Cuando entonces, durante la dictadura franquista, narradores y pensadores españoles se veían obligados a relatar sus historias y exponer sus significados de manera oblicua, metafórica, sibilina, para evitar que la censura bloquease la difusión de sus obras. Naturalmente, trucos de toda clase permitían sortear la vigilancia de unos censores no siempre espabilados. Es célebre la queja que uno de ellos formulaba sobre la peligrosidad de los guiones de Berlanga: que donde éste indicaba un plano general, podían aparecer dos obispos saliendo del Saratoga. Y es verdad que las limitaciones impuestas por la censura suelen provocar la aparición de narraciones con mayor carga simbólica, que es necesario descifrar si queremos conocer eso que los posmodernos llaman el subtexto que está por debajo del texto. Ahora, la libertad nos ha traído a Belén Esteban, que no es el símbolo de nada, salvo acaso de nuestro orientalismo de mesa camilla y sesiones infinitas de playa.

Es cierto que, felizmente, España carece ya de una censura institucional. Dejemos a un lado las presiones políticas propias de las televisiones públicas, o la más extensa presión ambiental generada por los nacionalismos en sus regiones. Obviemos también el miedo a investigar o reportar la verdad cuando ésta va en contra de los intereses ideológico-empresariales de un medio privado o de los anunciantes que financian ese mismo medio. Digamos que no hay censura. Pero hay otra cosa, a saber, una dramática tendencia colectiva al autoengaño sobre nuestra propia condición, que es la de una sociedad fracasada.
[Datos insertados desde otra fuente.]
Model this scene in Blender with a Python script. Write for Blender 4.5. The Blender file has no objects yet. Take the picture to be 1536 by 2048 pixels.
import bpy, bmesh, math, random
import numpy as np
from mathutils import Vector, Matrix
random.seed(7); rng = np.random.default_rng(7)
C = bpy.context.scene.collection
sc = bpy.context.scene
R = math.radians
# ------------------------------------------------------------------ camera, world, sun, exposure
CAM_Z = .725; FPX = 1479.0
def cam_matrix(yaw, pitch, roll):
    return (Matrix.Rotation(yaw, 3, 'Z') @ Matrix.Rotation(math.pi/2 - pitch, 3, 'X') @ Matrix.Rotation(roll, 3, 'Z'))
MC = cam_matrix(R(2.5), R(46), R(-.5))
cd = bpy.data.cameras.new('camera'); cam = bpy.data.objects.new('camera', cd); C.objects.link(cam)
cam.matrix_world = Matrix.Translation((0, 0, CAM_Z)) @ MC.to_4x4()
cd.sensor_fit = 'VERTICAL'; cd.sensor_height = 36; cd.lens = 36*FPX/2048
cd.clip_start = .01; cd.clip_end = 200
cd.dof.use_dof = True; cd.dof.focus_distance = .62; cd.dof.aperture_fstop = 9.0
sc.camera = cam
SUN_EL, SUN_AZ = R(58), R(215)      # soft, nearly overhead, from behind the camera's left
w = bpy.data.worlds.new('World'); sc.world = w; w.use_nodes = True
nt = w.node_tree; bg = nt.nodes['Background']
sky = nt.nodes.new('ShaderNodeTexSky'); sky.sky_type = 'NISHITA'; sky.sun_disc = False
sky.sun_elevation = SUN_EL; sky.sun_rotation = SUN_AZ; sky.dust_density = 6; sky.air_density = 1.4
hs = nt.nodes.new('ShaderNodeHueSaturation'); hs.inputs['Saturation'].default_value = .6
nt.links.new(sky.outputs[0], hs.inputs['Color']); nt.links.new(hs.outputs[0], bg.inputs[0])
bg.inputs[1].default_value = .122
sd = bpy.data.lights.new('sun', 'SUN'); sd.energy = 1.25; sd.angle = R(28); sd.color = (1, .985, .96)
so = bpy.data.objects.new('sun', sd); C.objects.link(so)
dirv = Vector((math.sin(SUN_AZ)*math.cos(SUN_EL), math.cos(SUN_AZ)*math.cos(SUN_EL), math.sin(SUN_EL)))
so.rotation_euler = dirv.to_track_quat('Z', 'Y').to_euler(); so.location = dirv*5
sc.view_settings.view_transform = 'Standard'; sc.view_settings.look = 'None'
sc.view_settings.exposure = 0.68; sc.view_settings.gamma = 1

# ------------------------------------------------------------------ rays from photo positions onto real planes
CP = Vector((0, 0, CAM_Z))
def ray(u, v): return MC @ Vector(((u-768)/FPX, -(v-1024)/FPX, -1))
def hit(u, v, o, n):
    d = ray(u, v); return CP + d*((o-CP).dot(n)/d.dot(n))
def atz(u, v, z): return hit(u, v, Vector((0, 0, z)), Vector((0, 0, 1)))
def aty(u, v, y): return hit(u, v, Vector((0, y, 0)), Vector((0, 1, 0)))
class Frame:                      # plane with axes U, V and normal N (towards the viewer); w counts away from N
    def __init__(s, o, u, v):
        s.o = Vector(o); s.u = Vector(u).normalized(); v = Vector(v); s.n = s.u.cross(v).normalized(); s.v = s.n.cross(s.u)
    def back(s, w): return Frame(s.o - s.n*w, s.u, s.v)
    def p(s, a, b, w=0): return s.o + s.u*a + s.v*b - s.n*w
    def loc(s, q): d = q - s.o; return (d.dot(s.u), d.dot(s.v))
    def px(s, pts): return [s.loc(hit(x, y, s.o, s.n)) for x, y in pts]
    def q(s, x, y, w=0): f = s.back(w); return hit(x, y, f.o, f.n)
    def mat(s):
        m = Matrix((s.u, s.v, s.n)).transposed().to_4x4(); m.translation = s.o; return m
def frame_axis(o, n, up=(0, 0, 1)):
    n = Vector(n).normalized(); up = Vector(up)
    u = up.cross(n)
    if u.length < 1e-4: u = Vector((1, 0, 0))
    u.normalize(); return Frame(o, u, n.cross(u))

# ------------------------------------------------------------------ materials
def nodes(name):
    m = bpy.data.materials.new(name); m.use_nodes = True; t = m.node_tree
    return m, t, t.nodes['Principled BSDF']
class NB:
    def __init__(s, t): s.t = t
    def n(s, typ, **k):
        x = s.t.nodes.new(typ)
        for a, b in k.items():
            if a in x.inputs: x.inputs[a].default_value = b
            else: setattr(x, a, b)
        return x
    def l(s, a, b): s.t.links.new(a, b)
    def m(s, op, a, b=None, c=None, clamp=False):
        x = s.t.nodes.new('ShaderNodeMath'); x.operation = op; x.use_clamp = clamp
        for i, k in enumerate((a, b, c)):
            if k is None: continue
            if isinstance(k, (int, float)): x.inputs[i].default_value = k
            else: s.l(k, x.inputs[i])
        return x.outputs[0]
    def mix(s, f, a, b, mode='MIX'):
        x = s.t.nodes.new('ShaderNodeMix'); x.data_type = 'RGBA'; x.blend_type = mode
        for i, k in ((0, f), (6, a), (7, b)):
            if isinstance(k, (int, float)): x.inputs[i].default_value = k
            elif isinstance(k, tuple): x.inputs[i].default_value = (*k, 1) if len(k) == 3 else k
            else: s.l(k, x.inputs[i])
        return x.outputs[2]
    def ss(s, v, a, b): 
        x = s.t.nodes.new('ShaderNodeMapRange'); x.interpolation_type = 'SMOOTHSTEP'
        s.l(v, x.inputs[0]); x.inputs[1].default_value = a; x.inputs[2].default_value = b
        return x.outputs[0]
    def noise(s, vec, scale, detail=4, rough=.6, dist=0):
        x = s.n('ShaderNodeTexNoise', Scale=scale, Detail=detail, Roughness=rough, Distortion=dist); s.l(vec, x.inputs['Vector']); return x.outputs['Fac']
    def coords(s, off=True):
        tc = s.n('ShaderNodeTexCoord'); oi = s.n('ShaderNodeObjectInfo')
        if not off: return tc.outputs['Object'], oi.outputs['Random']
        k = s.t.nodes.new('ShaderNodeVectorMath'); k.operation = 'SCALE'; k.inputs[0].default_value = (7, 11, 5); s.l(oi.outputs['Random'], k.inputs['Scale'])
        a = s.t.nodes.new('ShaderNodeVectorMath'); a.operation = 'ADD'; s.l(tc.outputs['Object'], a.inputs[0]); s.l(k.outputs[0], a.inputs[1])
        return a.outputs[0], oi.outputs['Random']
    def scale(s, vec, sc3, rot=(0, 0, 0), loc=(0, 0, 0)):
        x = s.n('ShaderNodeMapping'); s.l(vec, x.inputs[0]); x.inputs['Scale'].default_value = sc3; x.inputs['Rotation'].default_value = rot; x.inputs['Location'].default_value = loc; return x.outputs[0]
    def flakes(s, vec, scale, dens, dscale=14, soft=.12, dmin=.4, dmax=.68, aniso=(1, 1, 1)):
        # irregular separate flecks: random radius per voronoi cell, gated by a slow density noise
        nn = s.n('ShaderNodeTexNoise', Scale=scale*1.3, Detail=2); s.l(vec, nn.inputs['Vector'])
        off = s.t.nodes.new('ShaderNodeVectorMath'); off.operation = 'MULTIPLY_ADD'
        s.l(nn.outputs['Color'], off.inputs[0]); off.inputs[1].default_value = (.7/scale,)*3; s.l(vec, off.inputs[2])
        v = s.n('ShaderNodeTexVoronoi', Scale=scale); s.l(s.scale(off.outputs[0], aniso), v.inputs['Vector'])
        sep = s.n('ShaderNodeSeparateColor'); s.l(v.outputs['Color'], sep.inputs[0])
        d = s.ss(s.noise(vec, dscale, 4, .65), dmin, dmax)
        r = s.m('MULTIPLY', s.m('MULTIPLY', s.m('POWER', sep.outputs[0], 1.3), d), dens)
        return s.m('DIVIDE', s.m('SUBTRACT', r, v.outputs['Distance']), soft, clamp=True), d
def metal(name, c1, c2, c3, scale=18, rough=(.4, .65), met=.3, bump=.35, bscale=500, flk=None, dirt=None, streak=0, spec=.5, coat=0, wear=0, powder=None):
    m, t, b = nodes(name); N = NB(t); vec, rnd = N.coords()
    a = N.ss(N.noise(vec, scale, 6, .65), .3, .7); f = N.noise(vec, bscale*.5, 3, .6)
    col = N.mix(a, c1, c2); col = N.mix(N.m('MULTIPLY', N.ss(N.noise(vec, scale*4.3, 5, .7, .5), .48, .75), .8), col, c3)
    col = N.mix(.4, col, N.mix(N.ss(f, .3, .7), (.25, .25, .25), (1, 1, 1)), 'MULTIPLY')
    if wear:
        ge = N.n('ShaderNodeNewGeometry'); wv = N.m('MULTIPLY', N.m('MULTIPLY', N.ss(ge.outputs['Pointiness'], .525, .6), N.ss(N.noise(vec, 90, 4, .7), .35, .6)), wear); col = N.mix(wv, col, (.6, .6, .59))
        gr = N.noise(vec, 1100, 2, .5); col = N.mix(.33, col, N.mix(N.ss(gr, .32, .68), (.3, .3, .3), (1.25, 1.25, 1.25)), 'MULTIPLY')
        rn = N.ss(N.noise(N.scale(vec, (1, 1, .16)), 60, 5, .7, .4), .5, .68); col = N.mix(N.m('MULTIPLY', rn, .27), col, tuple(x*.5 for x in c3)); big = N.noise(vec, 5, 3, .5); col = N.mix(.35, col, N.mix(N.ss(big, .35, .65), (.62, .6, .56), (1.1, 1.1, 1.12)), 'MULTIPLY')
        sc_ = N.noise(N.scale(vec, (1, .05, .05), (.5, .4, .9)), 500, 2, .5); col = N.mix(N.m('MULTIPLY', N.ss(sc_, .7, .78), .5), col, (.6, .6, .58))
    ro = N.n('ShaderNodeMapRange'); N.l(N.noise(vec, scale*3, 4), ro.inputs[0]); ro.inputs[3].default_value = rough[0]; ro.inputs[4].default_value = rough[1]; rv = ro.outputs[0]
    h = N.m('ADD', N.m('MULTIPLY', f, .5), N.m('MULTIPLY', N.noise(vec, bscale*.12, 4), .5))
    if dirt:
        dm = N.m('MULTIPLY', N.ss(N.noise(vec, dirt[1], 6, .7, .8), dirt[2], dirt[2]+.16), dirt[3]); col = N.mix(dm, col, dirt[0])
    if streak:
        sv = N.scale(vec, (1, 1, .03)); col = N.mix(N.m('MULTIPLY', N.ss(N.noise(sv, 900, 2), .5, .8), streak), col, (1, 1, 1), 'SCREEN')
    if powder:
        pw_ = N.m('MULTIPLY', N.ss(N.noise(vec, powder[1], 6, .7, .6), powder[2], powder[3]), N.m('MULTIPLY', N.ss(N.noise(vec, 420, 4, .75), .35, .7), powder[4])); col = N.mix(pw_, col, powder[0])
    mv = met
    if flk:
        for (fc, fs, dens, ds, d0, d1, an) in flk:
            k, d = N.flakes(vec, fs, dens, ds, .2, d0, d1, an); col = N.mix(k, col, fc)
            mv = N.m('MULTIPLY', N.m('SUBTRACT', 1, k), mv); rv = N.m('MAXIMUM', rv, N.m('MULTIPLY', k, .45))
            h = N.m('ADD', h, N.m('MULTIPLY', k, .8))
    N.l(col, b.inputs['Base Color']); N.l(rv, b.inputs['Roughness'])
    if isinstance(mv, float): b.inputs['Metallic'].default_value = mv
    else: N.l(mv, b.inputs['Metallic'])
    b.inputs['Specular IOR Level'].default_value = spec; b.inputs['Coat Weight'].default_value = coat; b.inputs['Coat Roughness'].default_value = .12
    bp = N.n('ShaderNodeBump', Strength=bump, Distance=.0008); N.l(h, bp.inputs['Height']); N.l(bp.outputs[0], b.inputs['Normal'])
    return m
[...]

Esto no se dice, o no se dice con claridad. Sobre todo, no se dice en nuestras televisiones, que son el medio a través del cual se informan principalmente los españoles. Faltaría más.

Hay, sin embargo, una excepción. Se trata de una sutil forma de crítica social, que muestra a los hogares españoles las brutales carencias de nuestro sistema social por un procedimiento indirecto: exhibiendo las virtudes de los demás. ¡Y en horario de máxima audiencia! Sí, hablamos de Españoles por el mundo, en cualquiera de sus variantes: andaluces, madrileños o turolenses por el mundo. Es un formato de éxito fulgurante, cuya mecánica no puede ser más sencilla. Se describe la vida de compatriotas que viven en lugares más o menos remotos y se retratan los escenarios en los que ésta transcurre. Normalmente, el dibujo de estas localidades no va más allá del trazo grueso; en ocasiones, sucede que el narrador del programa quiere para sí un protagonismo chillón y exagerado muy propio de nuestro periodismo televisivo; a veces, también, se prima el exotismo de una Indonesia o un Burkina Fasso.

Sin embargo, el valor subversivo del programa radica en la inocencia con la que muestra a jóvenes españoles que trabajan y disfrutan de las ventajas de una sociedad bien articulada en países vecinos como Suecia, Austria u Holanda. Es decir, la Europa a la que deberíamos parecernos. De la mano del periodista de turno vemos la amplitud de las casas, nos admiramos ante la limpieza y tranquilidad de las calles, oímos asombrados el importe de sus salarios o conocemos la generosidad de su protección social. Así, va cobrando forma ante nosotros la solidez de un proyecto de vida donde las oportunidades no han sido desbaratadas por la desidia e ignorancia colectivas que han arrastrado a España hacia el abismo. A estos jóvenes se los ve felices, tranquilos, completos, aunque puedan echar de menos a la abuela o el bocadillo de calamares. Y aunque los periodistas juegan la carta de la nostalgia y ellos se ven obligados a mencionar sus añoranzas, casi nadie dice que quiera volver. Porque, ¿a dónde van a volver?

Fundido en negro. Cambien de canal y busquen ese otro modelo de éxito que es España directo, en cualquiera de sus variantes: Andalucía, Madrid o Teruel directo. Se encontrarán reportajes sobre la nada, o peor aún, sobre la infinita vulgaridad e ignorancia de los españoles. Es como un espejo grotesco, el esperpento de siempre, nuestro eterno Callejón del Gato. Pero si los mejores se van al extranjero y los demás se van a la playa, o se manifiestan reclamando presuntas soluciones que son lo contrario de lo que necesitamos, seguiremos en lo mismo. ¡Menos mal que está la tele!